Black migrants represent a small but growing share of recent migration flows from foreign countries to the United States. Among black migrants, Sub-Saharan Africans are an important and rapidly growing share of the total foreign-born US black population. Yet, we know relatively little about their health and well-being in the United States and even less about their families and communities in Sub-Saharan Africa. The goal of this pilot project is to lay the foundation for a grant application to the National Institute of Aging to better understand the impact of migration from Africa on the health and wellbeing of the migrants as well as their families in the United States and Africa. The research will provide important evidence on the impact of migration to the United States on family members left behind in Africa, many of whom are elderly and rely on remittances from those who have left. The research will be conducted in the United States and Ghana.
Specifically, the project will:
1. Conduct analyses of Ghanaian and US Census data to identify a research design to efficiently sample migrants from Ghana to the U.S. in a longitudinal design;
2. Test field protocols for sampling of those individuals and their families living in the U.S. and in Ghana and following those who move across the border; and
3. Develop and test survey instruments and biomarker measurement protocols for a study of health and well-being of migrants in the United States, their family and community members in Ghana in comparison with a those who do not migrate.
Sampling, tracing and interviewing migrants and their families across international borders is far from straightforward.
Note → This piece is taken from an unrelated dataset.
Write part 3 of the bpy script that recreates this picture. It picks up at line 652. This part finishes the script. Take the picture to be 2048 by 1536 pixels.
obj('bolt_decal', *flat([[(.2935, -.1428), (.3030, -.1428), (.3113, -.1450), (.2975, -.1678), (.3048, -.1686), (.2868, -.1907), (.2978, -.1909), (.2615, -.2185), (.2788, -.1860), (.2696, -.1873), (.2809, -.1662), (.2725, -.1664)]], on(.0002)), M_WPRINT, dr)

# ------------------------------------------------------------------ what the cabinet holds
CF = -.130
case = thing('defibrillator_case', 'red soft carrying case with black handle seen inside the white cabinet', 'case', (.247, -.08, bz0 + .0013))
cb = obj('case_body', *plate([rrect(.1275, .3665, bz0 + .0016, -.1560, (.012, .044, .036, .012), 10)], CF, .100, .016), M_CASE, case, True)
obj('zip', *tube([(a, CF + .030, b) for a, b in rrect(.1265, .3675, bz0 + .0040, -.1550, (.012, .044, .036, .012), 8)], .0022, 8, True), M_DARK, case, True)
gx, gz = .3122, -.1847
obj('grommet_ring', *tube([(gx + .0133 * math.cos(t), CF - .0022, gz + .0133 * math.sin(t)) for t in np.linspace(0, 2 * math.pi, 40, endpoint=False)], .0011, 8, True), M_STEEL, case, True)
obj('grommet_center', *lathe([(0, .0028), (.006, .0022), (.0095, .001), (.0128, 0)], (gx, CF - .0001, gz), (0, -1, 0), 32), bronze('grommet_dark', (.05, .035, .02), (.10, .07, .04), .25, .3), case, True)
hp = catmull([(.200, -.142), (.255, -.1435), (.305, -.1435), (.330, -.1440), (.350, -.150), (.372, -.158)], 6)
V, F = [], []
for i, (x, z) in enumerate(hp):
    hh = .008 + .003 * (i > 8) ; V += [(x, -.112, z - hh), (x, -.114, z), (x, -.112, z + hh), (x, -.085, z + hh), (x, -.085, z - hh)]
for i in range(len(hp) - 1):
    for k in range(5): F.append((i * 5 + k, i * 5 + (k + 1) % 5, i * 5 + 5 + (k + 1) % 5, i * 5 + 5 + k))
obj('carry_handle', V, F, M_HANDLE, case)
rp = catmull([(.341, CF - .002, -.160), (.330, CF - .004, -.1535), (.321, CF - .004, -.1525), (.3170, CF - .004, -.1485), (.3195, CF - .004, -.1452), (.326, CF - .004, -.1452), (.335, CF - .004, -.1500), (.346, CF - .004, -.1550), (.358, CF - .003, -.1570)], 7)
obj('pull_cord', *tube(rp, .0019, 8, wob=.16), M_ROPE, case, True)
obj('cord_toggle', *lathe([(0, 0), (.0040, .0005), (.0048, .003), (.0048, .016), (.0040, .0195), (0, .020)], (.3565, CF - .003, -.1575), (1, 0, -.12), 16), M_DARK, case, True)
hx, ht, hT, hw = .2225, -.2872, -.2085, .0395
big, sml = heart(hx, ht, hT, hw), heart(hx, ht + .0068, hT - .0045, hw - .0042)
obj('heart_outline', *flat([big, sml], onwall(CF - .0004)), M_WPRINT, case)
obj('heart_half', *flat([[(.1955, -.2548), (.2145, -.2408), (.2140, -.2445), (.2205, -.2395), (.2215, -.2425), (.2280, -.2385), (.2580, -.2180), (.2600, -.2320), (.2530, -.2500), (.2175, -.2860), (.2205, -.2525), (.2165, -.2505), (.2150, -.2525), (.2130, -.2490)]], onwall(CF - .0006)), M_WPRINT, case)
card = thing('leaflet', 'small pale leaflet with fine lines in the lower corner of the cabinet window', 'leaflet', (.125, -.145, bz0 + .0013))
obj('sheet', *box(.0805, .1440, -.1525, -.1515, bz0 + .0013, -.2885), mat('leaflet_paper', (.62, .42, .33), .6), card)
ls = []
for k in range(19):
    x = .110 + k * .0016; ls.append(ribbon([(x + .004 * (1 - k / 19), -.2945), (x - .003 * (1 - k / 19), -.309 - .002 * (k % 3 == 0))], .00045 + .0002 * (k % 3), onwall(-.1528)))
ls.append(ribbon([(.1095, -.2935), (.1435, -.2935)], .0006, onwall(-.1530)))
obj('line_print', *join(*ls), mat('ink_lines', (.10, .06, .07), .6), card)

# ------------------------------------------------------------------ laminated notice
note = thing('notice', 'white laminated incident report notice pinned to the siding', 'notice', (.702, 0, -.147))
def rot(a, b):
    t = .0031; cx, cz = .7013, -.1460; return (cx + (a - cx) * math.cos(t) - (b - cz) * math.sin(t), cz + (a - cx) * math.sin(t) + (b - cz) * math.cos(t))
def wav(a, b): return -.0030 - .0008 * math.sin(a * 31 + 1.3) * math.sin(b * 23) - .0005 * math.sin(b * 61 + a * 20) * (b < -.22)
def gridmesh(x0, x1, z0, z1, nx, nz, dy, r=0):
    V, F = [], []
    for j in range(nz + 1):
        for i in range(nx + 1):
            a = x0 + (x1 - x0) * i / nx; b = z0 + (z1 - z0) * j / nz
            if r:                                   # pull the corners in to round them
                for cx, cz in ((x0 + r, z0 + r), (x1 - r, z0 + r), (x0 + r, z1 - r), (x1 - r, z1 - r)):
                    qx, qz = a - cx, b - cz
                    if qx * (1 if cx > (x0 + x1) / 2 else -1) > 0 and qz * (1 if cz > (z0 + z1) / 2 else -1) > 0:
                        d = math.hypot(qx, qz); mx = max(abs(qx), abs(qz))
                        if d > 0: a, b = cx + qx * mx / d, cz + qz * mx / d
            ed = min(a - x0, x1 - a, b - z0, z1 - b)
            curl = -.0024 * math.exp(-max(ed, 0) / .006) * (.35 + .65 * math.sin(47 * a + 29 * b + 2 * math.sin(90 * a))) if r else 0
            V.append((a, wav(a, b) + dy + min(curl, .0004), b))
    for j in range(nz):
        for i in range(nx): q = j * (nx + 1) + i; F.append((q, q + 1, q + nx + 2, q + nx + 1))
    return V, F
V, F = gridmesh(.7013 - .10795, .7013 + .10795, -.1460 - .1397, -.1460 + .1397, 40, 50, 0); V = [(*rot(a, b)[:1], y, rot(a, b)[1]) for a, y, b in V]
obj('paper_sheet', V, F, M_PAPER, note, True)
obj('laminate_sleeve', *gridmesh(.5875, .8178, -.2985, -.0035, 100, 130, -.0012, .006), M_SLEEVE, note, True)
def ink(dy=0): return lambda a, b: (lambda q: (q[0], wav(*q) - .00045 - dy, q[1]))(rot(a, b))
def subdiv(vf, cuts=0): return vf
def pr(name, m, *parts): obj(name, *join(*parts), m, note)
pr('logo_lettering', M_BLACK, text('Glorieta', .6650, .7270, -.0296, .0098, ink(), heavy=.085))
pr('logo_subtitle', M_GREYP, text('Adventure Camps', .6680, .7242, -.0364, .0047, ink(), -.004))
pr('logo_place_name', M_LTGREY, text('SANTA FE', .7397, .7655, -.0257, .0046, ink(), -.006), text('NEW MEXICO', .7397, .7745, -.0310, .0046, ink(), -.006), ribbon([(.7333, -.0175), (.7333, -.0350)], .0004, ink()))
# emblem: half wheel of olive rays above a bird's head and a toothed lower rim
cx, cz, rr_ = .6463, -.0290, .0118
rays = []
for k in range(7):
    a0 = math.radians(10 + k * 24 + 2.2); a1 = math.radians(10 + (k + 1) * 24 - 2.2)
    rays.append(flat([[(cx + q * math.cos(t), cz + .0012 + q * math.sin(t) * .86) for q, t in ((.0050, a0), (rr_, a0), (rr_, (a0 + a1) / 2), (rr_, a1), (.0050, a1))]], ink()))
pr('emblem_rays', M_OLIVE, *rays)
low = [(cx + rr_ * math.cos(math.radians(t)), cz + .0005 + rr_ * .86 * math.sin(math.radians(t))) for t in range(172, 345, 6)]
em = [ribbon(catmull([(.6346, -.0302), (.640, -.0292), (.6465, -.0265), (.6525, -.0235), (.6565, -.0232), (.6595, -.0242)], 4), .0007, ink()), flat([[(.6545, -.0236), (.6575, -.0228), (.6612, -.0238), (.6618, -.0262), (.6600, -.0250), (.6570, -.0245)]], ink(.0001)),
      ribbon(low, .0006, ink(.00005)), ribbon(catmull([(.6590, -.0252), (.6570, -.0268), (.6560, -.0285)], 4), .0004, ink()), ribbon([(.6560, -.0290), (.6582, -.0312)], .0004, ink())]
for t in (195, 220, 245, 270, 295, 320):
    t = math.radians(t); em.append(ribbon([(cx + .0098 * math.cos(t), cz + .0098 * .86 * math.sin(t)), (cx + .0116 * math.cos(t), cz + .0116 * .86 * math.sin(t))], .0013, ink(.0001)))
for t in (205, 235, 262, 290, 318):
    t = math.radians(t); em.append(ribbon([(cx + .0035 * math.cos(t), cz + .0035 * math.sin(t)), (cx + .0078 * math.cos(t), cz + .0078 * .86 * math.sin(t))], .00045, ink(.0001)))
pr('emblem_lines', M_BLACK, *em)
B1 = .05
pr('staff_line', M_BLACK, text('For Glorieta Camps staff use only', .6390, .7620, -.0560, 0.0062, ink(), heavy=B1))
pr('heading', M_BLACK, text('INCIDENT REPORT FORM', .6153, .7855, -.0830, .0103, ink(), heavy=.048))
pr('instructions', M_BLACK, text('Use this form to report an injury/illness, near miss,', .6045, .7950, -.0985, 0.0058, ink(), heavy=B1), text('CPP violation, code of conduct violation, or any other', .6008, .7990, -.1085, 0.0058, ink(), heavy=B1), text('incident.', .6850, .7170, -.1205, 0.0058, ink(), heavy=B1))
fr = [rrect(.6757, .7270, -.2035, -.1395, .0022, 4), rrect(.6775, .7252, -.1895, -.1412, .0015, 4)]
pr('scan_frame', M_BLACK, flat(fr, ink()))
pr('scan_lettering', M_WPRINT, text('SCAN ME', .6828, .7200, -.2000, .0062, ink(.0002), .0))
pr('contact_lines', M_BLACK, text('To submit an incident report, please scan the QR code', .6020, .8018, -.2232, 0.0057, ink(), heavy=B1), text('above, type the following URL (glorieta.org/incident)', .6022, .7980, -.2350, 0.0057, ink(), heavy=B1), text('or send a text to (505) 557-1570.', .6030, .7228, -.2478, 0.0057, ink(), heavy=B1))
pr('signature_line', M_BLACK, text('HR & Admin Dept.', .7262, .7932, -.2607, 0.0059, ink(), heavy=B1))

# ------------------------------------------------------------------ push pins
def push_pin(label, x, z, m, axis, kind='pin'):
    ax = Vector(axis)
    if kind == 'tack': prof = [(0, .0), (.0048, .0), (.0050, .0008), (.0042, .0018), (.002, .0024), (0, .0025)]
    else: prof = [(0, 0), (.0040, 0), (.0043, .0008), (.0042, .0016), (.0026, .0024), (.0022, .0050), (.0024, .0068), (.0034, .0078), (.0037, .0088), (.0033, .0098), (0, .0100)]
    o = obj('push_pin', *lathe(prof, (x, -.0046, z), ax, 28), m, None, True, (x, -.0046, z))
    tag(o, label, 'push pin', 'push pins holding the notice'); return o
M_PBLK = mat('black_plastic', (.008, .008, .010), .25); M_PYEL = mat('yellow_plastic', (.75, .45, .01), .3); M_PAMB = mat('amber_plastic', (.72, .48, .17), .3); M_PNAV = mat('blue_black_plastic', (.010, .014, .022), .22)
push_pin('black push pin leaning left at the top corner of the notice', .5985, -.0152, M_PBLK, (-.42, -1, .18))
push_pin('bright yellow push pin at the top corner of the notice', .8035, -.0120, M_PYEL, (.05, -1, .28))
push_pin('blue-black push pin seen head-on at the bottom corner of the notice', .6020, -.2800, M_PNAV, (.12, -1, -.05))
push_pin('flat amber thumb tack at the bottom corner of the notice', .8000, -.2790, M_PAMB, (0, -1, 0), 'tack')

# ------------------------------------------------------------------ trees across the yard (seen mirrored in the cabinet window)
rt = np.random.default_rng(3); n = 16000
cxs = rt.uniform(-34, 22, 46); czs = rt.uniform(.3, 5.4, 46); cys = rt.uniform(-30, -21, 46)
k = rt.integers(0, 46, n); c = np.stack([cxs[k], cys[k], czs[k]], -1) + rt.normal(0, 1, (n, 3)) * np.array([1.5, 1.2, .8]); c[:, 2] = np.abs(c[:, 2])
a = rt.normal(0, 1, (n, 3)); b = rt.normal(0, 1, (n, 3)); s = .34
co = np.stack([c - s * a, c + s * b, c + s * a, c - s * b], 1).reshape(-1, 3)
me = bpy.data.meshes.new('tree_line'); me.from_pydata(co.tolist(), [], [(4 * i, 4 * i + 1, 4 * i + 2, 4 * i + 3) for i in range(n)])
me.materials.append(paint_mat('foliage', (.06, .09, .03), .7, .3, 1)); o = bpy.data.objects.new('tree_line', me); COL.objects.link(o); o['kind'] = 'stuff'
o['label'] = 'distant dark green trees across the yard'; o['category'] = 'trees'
It is, however, critically important for providing scientific evidence of the impact of migration at the population level. This pilot will rigorously evaluate different sampling and recruitment strategies to assure the success of the application for a large-scale study to be submitted to the NIA and elsewhere.
We have selected Ghana for this project because, first, among Sub-Saharan Africans, Ghanaians represent the third largest group in the U.S. and, second, we have begun building a collaborative team with first-rate population and health scientists at several different institutes in the University of Ghana. The longer-term goal is to build a collaborative network of comparable research activities on international migration in several African countries.